§ DATA PROVIDED:
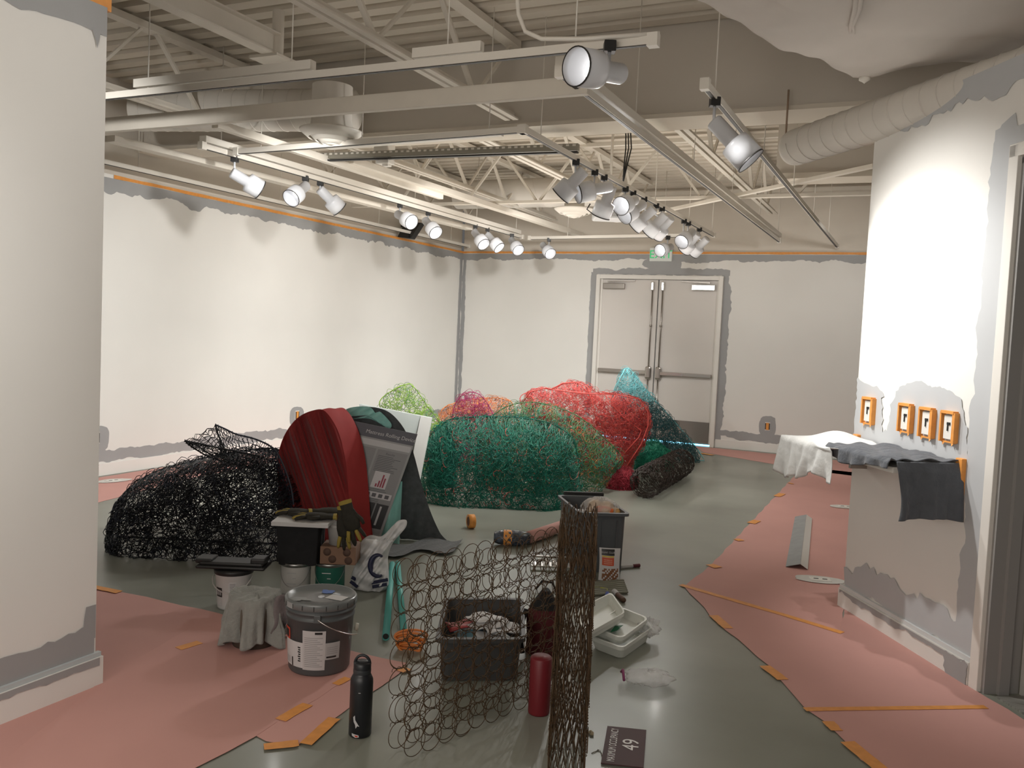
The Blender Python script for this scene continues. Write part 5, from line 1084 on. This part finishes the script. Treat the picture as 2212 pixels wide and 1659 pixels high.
# small items
def marker(a, b, r, m_, label, cat, name, capm=None, group=None, lift=0):
    A, B = fl(*a)+UP*(r+.001+lift), fl(*b)+UP*(r+.001+lift); t = thing(name, (A+B)/2*V(1, 1, 0), label, cat, group); L = np.linalg.norm(B-A)
    mb = MB(); mb.lathe(A, B-A, [(0, 0), (r*.8, 0), (r, .01), (r, L-.01), (r*.7, L), (0, L)], 14); mb.build('barrel', m_, t)
    if capm: mb = MB(); mb.lathe(A+(B-A)*.62, B-A, [(r*1.1, 0), (r*1.1, L*.36), (0, L*.38)], 14); mb.build('cap', capm, t)
    return t
marker((1340, 1229), (1382, 1225), .011, LBL, 'white marker with dark cap right of the snack bag', 'marker', 'marker_pen', mat('cap_maroon', (.12, .02, .03)))
OLV = mat('olive_tube', (.20, .20, .15), .5)
for k in range(7):
    marker((1270+k*2, 1264+k*4), (1347+k*1.5, 1257+k*4.2), .009, OLV, ('farthest' if k == 0 else 'nearest' if k == 6 else ['', 'second', 'third', 'middle', 'fifth', 'sixth'][k])+' olive rod from the back in the bundle before the snack bag', 'rod', 'olive_rod', None, 'olive rods in a bundle')
t = marker((1308, 1304), (1312, 1285), .012, mat('handle_blue', (.03, .07, .35), .4), 'small roller frame with blue handle beside the olive rods', 'paint roller', 'paint_roller')
mb = MB(); mb.tube([fl(1312, 1284)+UP*.012, fl(1311, 1277)+UP*.015, fl(1292, 1274)+UP*.015, fl(1275, 1275)+UP*.015], .004, 6); mb.build('wire_arm', mat('arm_yellow', (.4, .42, .08), .4), t)
t = marker((1348, 1303), (1326, 1283), .015, mat('brush_brown', (.12, .06, .035), .6), 'brown tube handle lying right of the blue roller', 'handle', 'wooden_handle', LBL)
# shelf-like rack and bottles left of tall tote
p = fl(1187, 1262); t = thing('wire_rack', p*V(1, 1, 0), 'low metal bar rack behind the two spring meshes', 'rack'); p = p*V(1, 1, 0)
for i, z_ in enumerate((.08, .12, .17)):
    mb = MB(); mb.bar(p-VR*.12+UP*z_, p+VR*.12+UP*z_, .10 if i == 1 else .015, .012); mb.build('bar', M_METALB if i else OLV, t, bevel=.002)
for s_ in (-1, 1): mb = MB(); mb.bar(p+VR*s_*.11, p+VR*s_*.11+UP*.18, .012, .012); mb.build('leg', M_METALB, t)
for k in range(4): mb = MB(); mb.lathe(p+VR*(-.07+k*.045)+UP*.126, UP, [(0, 0), (.014, 0), (.014, .025), (.006, .03), (0, .03)], 12); tag(mb.build('small_jar', M_METALB, loc=p), ['leftmost', 'second', 'third', 'rightmost'][k]+' small shiny jar from the left on the metal bar rack', 'jar', 'small jars on the rack')
a_, b_ = fl(1140, 1176)+UP*.05, fl(1215, 1150)+UP*.05; a_[2] = b_[2] = .05
t = thing('paper_roll', (a_+b_)/2*V(1, 1, 0), 'roll of pink floor paper lying left of the tall tote', 'paper roll'); mb = MB(); L = np.linalg.norm(b_-a_); mb.lathe(a_, b_-a_, [(.02, .0), (.045, 0), (.045, L), (.02, L)], 28); mb.build('roll', M_PINK, t)
p = fl(1105, 1178); t = thing('wrapped_bundle', p, 'shiny clear-wrapped bundle with blue contents and orange tape band', 'package')
BW = mat('bubble_wrap', (.07, .09, .13), .15, noise=.7, nscale=22, bump=.9, bscale=45, col2=(.01, .01, .012), coat=.5)
mb = MB(); mb.grid(lambda u, v: p+VR*((v-.5)*.26)+(VF*math.cos(2*math.pi*u)+UP*math.sin(2*math.pi*u))*.055*(1-.35*abs(2*v-1)**3)*(1+.08*math.sin(u*40)*math.sin(v*33))+UP*.055, 36, 24); mb.build('wrapping', BW, t)
mb = MB(); mb.lathe(p-VR*.06+UP*.055, VR, [(.056, 0), (.057, .03), (.055, .06)], 28); mb.build('tape_band', M_TAPE, t)
p = fl(1017, 1141)+UP*.055; p[2] = .055
t = thing('tape_roll', p*V(1, 1, 0), 'roll of orange tape standing on edge before the green mound', 'tape roll'); ax_ = VR*.9+VF*.35; ax_ /= np.linalg.norm(ax_)
mb = MB(); mb.lathe(p-ax_*.024, ax_, [(.036, 0), (.054, 0), (.054, .048), (.036, .048)], 32); mb.build('tape', M_TAPE, t); mb = MB(); mb.lathe(p-ax_*.024, ax_, [(.0355, .0), (.0335, 0), (.0335, .048), (.0355, .048)], 32); mb.build('core', CARDB, t)
p = fl(886, 1402)+UP*.035; t = thing('cord_bundle', p*V(1, 1, 0), 'coiled orange cord bundle on the floor behind the wide spring mesh', 'cord'); mb = MB()
for k in range(9):
    a0 = rnd.random()*6; mb.tube([p+VR*.055*math.cos(a)*(1+.05*k)+UP*(.012*math.sin(a)*2.2+.006*(k-4))+VF*(.018*math.sin(a+a0)+.004*k-.016) for a in np.linspace(0, 2*math.pi, 20, endpoint=False)], .0055, 6, closed=True)
mb.build('coils', mat('cord_orange', (.62, .19, .04), .5), t)
# sign on the floor
S0, S1, S3 = at(1298, 1650, z=.004), at(1390, 1660, z=.004), at(1312, 1570, z=.004); S2 = S1+S3-S0
t = thing('occupancy_sign', (S0+S2)/2*V(1, 1, 0), 'brown maximum occupancy 49 sign lying flat on the floor', 'sign')
mb = MB(); mb.prism([S0, S1, S2, S3], (0, 0, .004)); mb.build('plate', mat('sign_brown', (.07, .026, .028), .65), t)
tx_ = (S3-S0)/np.linalg.norm(S3-S0); ty_ = -(S1-S0); ty_ /= np.linalg.norm(ty_); SW = mat('sign_white', (.85, .82, .8), .5)
L = np.linalg.norm(S3-S0); W_ = np.linalg.norm(S1-S0)
mb = MB(); vs, fs = text_mesh('MAXIMUM OCCUPANCY', (S0+S3)/2+(S1-S0)*.30+UP*.0046, tx_*.90, ty_*1.5, L*.088, 'CENTER'); mb.add(vs, fs); 
vs, fs = text_mesh('49', (S0+S3)/2+(S1-S0)*.84+UP*.0046+tx_*L*.04, tx_*1.2, ty_*1.15, L*.25, 'CENTER'); mb.add(vs, fs); mb.build('lettering', SW, t)
p = fl(1275, 1588); mb = MB()
for k in range(5): mb.lathe(p+V(*(rng.normal(size=2)*.012), .004), UP, [(0, -.003), (.007, 0), (.006, .006), (0, .009)], 8)
o = mb.build('paper_scrap', mat('crumb', (.5, .42, .28), .8)); tag(o, 'small torn cream scrap on the floor near the occupancy sign', 'scrap')
for k, (a, b) in enumerate((((1278, 1629), (1292, 1622)), ((1296, 1622), (1301, 1632)))):
    A, B = fl(*a)+UP*.003, fl(*b)+UP*.003; mb = MB(); mb.tube([A, B], .0018, 6); mb.lathe(B, B-A, [(0, 0), (.004, 0), (.004, .002), (0, .002)], 8); o = mb.build('screw', M_METAL, None); tag(o, ['small screw lying left of the occupancy sign, pointing away', 'small screw touching the left edge of the occupancy sign'][k], 'screw', 'loose screws')

# ------------------------------------------------------------------ switch boxes, shelf with cloths
def switchbox(px, py, label):
    u, v = WR.uv(px, py); c_ = WR.p(u, v, 0); t = thing('switch_box', c_, label, 'switch', 'taped switch boxes')
    w_, h_ = .10, .145; mb = MB()
    mb.box(WR.p(u, v+h_/2, .017), w_, .030, .014, (US, NS, UP)); mb.box(WR.p(u, v-h_/2, .008), w_, .016, .008, (US, NS, UP))
    mb.box(WR.p(u+w_/2, v, 0.015), .020, .030, h_, (US, NS, UP)); mb.box(WR.p(u-w_/2, v, .015), .012, .03, h_, (US, NS, UP)); mb.build('tape_frame', M_TAPE, t)
    mb = MB(); mb.box(WR.p(u, v, .010), .066, .020, .115, (US, NS, UP)); mb.build('cover_plate', M_FRAME, t)
    mb = MB(); mb.box(WR.p(u+.006, v+.018, .022), .022, .006, .012, (US, NS, UP)); mb.box(WR.p(u, v+.002, .022), .006, .006, .04, (US, NS, UP)); mb.build('toggle', M_BLK, t)
    mb = MB()
    for s_ in (-1, 1): mb.poly([WR.p(u+s_*.035-.012, v-h_/2, .014), WR.p(u+s_*.035+.012, v-h_/2, .014), WR.p(u+s_*.035, v-h_/2-.018, .02)])
    mb.build('tape_flap', M_TAPE, t)
for px, py, lb in ((1881, 888, 'orange-taped switch box alone at the left, by the wall edge'), (1962, 904, 'orange-taped switch box, left one of the row of three'), (2008, 914, 'orange-taped switch box, middle of the row of three'), (2056, 923, 'orange-taped switch box, rightmost of the row of three')): switchbox(px, py, lb)
SHW = mat('white_cotton', (.70, .70, .68), .9, noise=.05, nscale=9, bump=.3, bscale=22); SHG = mat('slate_cotton', (.095, .103, .118), .92, noise=.2, nscale=18, bump=.35, bscale=35, sheen=.2)
ZS = .99; u0, _ = WR.uv(1862, 950)
t = thing('display_shelf', WR.p(.5, ZS-.03), 'wall shelf under the white and slate cloths', 'shelf')
mb = MB(); mb.box(WR.p(.52, ZS-.025, .17), .90, .34, .03, (US, NS, UP)); mb.build('shelf_board', M_FRAME, t, bevel=.004)
mb = MB()
for s_ in (.15, .9): mb.box(WR.p(s_, ZS-.09, .05), .02, .10, .10, (US, NS, UP))
mb.build('bracket', M_METAL, t)
for s_, lb in ((.055, 'left'), (1.0, 'right')):
    mb = MB(); w_ = .05; mb.prism([WR.p(s_-w_/2, ZS-.0-(.13 if s_ > .5 else 0), .0), WR.p(s_+w_/2, ZS-(.13 if s_ > .5 else 0), .0), WR.p(s_+w_/2, ZS+.045, .0), WR.p(s_-w_/2, ZS+.045, .0)], NS*.028); o = mb.build('tape_wrap', M_TAPE, t, bevel=.004); o['label'] = 'orange tape at the '+lb+' shelf end'
def cw(u, v):   # white cloth: over top then down the front
    s_ = -.06+.60*u; L = v*.56; n1 = .012*math.sin(u*9+v*3)+.006*math.sin(u*23+v*9)
    bump_ = .05*math.exp(-((u-.38)/.16)**2-((v-.30)/.22)**2)
    if L < .37: return WR.p(s_, ZS+.008+abs(n1)*.8+bump_, .02+L*(1.10-.04*math.sin(u*5)))
    k = (L-.37)/.19; fall = (.205-.03*u+.025*math.sin(u*6)+.015*math.sin(u*15)); return WR.p(s_-.03*k*(1-u*.4)+.03*k*math.sin(u*8), ZS+.008-k*fall, .425+.016*math.sin(u*24+k*2)*k+.010*math.sin(u*47+2)*k)
mb = MB(); mb.grid(cw, 110, 46); o = mb.build('white_cloth', SHW, solid=.004); tag(o, 'white cotton cloth draped over the left part of the wall shelf', 'cloth')
def dw1(u, v):
    s_ = .40+.60*u; L = v*.48; n1 = .010*math.sin(u*19+v*5+math.sin(v*9))+.007*math.sin(v*21+u*7)
    if L < .37: return WR.p(s_, ZS+.022+abs(n1), .0+.01+L)
    k = (L-.37)/.11; fall = .07*(.35+.6*math.sin(min(1, u*1.4)*3.0)); return WR.p(s_, ZS+.018-k*fall-abs(n1)*.3, .385+.01*math.sin(u*28)*k)
def dw2(u, v):
    d_ = .345-.335*u; k = v; n1 = .012*math.sin(u*13+1)*k+.006*math.sin(u*29)*k
    return WR.p(1.002+.012*min(1, k*6)+n1+.02*k, ZS+.022-.275*k*(1-.04*math.sin(u*3.1)), d_-.03*k*(1-u)*math.sin(k*3))
mb = MB(); mb.grid(dw1, 90, 40); mb.grid(dw2, 50, 40); o = mb.build('slate_cloth', SHG, solid=.004); tag(o, 'slate grey cloth hanging over the right end of the wall shelf', 'cloth')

§ WHAT YOU HAVE TO DO: Using the listing above, pick out each line that contains the word "part", then copy it.

§ WRITTEN SOLUTION:
The Blender Python script for this scene continues. Write part 5, from line 1084 on. This part finishes the script. Treat the picture as 2212 pixels wide and 1659 pixels high.
mb = MB(); mb.grid(cw, 110, 46); o = mb.build('white_cloth', SHW, solid=.004); tag(o, 'white cotton cloth draped over the left part of the wall shelf', 'cloth')